• [EXERCISE DIRECTIONS] For the entries below, how many lines include the word "high"? Give the figure and nothing more.

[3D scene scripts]
##############################

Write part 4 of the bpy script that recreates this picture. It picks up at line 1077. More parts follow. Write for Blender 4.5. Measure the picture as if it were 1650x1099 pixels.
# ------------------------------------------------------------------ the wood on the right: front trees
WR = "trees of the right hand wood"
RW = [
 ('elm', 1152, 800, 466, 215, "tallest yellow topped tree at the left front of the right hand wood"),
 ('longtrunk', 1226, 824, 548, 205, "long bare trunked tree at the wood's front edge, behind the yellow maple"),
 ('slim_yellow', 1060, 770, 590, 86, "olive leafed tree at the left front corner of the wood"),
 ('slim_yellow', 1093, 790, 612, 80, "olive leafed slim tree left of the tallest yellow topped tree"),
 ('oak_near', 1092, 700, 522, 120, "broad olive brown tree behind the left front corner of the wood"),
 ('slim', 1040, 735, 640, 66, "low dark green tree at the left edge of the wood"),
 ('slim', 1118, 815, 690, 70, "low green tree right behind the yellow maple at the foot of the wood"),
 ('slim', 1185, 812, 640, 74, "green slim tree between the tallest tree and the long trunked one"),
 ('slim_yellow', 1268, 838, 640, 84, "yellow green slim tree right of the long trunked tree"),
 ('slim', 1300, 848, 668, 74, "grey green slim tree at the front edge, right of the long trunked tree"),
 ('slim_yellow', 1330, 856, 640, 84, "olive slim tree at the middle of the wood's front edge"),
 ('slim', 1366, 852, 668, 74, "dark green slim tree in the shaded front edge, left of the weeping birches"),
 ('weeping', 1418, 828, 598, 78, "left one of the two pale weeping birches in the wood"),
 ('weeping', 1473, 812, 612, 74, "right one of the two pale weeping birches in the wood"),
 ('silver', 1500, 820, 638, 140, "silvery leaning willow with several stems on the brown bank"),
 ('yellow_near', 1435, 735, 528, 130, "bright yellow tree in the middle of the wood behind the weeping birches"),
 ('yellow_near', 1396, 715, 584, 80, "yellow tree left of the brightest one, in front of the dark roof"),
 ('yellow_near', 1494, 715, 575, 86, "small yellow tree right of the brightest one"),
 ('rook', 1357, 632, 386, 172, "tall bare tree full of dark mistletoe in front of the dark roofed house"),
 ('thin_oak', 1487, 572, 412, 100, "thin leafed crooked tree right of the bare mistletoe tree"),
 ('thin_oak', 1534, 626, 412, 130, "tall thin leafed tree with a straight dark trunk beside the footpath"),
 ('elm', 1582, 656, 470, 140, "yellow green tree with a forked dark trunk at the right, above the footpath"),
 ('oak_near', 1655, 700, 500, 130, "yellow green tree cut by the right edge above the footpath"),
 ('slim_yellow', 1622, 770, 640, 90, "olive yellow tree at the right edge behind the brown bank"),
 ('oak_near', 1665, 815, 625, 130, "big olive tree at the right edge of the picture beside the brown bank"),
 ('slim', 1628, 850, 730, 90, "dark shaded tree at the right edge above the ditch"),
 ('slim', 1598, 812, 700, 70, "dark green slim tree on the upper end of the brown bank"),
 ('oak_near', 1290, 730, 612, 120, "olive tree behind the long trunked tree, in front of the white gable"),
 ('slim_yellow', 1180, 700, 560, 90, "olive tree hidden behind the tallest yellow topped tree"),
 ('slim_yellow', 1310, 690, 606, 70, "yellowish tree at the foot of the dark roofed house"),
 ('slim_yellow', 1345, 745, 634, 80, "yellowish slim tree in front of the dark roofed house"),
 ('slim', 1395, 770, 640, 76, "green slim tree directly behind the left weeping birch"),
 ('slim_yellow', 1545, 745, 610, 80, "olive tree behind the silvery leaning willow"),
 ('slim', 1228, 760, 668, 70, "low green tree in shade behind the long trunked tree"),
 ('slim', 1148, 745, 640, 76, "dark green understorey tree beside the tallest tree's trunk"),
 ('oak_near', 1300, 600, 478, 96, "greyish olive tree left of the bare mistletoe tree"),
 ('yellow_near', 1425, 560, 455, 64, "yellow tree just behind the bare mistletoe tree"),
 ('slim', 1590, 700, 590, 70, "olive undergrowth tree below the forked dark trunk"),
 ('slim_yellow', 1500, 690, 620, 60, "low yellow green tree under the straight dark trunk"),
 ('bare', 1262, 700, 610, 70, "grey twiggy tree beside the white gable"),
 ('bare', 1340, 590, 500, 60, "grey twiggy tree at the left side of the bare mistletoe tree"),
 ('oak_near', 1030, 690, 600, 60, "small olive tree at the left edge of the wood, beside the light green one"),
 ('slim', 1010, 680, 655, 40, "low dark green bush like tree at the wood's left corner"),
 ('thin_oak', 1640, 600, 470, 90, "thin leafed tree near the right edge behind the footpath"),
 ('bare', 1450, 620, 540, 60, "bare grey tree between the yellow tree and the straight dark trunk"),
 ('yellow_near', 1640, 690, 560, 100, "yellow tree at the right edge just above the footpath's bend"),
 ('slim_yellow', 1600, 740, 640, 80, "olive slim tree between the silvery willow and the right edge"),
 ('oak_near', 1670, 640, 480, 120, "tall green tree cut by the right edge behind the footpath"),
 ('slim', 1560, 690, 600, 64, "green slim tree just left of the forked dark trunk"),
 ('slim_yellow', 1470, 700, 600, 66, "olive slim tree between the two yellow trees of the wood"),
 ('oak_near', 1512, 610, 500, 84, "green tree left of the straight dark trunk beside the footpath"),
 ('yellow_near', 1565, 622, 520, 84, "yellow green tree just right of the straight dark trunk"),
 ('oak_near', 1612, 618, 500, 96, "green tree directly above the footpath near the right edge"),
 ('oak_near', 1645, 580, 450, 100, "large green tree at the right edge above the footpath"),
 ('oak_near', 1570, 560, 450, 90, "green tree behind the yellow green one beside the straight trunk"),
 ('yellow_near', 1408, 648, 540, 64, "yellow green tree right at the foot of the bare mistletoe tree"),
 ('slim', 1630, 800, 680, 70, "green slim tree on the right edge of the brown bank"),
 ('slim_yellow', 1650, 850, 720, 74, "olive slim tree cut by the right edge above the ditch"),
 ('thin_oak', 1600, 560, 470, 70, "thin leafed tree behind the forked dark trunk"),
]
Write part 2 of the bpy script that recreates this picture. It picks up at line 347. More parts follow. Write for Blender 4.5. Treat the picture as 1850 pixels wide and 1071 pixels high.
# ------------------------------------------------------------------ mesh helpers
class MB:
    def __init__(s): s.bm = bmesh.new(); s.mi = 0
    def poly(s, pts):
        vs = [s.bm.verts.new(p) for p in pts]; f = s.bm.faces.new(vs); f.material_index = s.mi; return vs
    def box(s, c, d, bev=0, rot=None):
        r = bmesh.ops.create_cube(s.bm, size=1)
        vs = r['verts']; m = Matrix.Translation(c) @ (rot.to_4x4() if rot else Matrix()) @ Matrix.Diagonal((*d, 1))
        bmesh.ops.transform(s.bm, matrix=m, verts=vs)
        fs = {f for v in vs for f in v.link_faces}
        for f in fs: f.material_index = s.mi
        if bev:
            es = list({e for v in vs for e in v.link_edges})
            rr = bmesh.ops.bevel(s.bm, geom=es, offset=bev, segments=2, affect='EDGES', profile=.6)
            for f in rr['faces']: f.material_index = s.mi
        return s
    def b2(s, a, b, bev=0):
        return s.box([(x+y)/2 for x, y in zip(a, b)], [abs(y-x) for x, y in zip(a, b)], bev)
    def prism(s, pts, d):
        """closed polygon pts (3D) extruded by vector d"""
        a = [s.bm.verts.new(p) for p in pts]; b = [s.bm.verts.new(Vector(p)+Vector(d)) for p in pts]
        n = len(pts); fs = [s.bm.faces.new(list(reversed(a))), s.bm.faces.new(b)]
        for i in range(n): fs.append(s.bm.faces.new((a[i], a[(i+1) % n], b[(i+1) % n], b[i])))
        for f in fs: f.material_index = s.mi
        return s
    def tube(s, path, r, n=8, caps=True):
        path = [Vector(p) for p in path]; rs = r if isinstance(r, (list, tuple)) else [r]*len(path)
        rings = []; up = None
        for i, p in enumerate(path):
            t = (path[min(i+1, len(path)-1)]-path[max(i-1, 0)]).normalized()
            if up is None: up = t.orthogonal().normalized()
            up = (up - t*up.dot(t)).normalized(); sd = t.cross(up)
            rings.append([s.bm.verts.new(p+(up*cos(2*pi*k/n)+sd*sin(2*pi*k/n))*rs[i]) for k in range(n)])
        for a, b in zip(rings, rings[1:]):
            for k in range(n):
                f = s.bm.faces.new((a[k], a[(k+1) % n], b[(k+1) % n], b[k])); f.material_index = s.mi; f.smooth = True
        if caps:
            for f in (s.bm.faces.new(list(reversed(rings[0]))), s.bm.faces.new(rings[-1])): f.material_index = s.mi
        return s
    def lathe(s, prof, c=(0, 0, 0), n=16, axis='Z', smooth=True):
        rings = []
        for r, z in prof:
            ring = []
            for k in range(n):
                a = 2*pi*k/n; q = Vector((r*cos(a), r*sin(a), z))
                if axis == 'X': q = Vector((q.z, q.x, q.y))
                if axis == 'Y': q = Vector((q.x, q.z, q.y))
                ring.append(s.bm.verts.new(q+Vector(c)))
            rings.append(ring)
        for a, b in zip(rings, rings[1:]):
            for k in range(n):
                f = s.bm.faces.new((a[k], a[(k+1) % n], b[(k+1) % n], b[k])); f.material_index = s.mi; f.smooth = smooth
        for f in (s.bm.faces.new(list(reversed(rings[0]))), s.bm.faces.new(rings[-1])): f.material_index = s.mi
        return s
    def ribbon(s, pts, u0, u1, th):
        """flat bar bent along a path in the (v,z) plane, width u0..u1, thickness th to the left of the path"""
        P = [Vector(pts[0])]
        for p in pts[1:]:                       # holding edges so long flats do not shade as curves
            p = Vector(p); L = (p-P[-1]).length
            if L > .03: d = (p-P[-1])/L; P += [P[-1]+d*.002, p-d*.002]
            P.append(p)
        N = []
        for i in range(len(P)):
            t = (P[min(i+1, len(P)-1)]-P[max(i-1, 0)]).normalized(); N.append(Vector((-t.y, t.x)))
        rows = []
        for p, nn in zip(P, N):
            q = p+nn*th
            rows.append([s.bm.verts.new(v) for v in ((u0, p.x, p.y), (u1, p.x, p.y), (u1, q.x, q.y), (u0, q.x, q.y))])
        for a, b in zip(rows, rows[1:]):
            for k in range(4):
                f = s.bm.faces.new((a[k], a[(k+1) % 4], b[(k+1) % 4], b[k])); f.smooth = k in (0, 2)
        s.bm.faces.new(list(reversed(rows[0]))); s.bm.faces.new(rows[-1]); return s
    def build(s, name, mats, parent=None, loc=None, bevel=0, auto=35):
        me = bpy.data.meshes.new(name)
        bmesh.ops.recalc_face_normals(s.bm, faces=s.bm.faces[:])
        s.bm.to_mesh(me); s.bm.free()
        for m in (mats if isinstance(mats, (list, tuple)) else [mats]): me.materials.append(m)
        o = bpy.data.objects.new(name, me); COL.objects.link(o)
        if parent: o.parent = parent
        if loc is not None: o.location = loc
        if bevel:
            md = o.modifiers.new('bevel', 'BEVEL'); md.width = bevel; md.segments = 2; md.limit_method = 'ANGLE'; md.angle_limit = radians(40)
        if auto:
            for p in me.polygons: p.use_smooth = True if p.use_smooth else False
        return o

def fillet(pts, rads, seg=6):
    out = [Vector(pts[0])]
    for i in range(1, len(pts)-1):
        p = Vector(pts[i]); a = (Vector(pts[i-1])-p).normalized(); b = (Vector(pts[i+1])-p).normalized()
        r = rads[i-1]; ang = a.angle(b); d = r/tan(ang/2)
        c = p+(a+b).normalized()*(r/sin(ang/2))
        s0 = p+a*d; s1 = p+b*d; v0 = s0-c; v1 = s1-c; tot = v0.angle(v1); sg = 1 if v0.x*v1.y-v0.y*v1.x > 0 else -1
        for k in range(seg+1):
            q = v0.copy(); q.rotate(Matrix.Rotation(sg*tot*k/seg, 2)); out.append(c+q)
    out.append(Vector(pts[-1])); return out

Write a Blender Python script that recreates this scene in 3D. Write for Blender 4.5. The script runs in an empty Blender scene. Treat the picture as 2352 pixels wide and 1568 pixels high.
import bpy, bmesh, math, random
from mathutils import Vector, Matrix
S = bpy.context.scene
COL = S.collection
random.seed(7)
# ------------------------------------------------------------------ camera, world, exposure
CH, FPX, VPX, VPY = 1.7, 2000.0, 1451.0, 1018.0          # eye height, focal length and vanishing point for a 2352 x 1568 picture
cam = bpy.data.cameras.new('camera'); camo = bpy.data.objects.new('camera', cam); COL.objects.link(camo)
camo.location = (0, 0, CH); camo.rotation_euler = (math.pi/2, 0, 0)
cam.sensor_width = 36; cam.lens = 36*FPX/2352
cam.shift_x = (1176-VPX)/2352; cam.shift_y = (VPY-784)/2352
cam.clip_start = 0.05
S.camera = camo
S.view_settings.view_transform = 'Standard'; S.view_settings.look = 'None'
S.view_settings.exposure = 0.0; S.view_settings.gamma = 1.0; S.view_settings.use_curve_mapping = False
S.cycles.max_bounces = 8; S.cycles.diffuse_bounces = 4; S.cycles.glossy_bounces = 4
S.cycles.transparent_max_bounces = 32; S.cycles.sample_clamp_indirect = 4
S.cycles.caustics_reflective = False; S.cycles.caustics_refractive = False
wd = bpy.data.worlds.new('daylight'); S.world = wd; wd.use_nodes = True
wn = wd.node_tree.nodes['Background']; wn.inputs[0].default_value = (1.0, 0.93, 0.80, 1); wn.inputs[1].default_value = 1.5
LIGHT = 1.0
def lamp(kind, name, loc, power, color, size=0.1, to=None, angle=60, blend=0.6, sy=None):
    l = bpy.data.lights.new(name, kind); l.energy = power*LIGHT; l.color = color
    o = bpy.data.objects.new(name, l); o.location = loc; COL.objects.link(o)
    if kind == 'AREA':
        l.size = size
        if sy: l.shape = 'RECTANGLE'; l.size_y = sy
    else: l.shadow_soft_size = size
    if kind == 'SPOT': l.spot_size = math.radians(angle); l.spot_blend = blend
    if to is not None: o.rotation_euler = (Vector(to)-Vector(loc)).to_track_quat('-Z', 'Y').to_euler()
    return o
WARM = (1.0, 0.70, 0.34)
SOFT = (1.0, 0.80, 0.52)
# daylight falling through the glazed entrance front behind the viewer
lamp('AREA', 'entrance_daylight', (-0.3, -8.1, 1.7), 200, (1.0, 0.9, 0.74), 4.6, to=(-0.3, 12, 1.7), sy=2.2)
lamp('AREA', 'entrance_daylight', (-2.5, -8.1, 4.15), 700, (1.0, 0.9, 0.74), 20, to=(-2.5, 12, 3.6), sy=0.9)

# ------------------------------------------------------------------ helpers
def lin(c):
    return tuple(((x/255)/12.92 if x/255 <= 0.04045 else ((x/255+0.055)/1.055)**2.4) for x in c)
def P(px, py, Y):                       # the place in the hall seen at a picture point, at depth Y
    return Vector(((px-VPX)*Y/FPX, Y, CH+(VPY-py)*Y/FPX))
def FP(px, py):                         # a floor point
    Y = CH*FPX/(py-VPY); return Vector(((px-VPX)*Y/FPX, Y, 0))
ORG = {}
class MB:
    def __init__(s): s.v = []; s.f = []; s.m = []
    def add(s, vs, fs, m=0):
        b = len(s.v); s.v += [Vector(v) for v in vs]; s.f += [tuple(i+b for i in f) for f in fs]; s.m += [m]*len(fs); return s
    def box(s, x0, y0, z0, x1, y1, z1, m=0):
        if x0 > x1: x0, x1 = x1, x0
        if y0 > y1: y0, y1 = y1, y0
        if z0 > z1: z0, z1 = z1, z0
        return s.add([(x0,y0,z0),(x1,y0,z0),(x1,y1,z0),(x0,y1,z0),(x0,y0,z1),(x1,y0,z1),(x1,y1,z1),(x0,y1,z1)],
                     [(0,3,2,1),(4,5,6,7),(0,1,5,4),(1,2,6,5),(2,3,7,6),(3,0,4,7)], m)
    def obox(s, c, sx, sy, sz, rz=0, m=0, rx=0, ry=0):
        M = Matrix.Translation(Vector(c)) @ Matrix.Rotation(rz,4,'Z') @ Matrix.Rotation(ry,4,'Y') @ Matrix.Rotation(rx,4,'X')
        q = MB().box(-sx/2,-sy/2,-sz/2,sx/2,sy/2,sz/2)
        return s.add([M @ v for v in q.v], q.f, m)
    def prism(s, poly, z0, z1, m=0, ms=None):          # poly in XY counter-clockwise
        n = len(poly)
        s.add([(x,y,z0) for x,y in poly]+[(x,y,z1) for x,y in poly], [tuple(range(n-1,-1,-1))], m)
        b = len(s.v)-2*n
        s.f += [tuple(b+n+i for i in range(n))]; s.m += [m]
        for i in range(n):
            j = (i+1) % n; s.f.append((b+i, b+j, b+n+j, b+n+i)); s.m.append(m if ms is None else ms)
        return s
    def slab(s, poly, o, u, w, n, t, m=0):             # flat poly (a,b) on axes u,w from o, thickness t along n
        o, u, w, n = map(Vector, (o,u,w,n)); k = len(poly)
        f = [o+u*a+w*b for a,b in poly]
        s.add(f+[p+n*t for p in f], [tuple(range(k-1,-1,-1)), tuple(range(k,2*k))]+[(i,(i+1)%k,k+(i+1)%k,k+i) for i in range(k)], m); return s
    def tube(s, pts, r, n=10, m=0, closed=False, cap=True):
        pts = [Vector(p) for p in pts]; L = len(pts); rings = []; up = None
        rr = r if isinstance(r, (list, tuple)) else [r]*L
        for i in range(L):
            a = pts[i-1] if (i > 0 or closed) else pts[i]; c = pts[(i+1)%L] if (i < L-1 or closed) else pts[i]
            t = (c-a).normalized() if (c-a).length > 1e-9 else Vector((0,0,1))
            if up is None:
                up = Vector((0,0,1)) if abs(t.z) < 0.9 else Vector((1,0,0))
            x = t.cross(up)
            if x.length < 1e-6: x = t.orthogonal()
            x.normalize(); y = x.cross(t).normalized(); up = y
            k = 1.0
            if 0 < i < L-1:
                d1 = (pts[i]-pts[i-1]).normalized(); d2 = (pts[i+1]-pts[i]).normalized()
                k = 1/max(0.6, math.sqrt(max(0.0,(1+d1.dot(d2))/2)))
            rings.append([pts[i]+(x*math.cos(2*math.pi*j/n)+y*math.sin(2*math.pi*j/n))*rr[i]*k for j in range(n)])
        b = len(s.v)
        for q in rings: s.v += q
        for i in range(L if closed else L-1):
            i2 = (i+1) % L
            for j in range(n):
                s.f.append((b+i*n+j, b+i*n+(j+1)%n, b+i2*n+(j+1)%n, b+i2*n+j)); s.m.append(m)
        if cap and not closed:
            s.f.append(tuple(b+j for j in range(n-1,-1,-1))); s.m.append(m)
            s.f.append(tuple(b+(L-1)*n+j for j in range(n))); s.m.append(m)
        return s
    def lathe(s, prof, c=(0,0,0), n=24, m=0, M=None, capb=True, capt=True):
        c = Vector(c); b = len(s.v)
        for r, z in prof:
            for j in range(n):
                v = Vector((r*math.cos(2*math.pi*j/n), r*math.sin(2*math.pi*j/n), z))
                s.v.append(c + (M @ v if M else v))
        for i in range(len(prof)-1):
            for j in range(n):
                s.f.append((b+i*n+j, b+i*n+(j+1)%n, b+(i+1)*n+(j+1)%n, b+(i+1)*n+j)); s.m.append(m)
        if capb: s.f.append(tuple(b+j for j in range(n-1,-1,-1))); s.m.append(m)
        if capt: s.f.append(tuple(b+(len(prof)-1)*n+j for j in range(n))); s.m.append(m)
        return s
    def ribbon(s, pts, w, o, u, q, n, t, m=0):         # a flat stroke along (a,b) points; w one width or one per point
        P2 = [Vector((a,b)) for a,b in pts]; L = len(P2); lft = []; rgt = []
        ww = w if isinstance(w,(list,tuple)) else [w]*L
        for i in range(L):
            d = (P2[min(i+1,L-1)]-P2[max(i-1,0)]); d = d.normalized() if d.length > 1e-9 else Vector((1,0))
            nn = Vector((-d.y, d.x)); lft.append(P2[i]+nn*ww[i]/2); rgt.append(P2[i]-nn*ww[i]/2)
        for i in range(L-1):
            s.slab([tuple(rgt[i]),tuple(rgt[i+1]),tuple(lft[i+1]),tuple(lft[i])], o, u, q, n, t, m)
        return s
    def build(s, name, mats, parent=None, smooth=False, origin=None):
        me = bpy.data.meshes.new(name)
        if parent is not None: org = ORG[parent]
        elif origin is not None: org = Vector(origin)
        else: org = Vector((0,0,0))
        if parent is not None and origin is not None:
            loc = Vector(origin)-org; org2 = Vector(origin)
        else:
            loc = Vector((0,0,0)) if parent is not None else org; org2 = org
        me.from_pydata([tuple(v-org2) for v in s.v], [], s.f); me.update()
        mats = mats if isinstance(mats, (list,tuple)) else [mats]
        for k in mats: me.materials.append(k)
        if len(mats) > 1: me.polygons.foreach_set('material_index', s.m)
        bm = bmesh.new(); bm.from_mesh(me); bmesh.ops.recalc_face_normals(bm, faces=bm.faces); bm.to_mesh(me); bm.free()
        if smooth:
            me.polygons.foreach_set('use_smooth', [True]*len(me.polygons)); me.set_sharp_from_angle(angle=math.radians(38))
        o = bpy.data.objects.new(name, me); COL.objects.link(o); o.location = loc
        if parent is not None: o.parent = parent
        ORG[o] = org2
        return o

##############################

• [RESULT FOR THIS EXERCISE] 2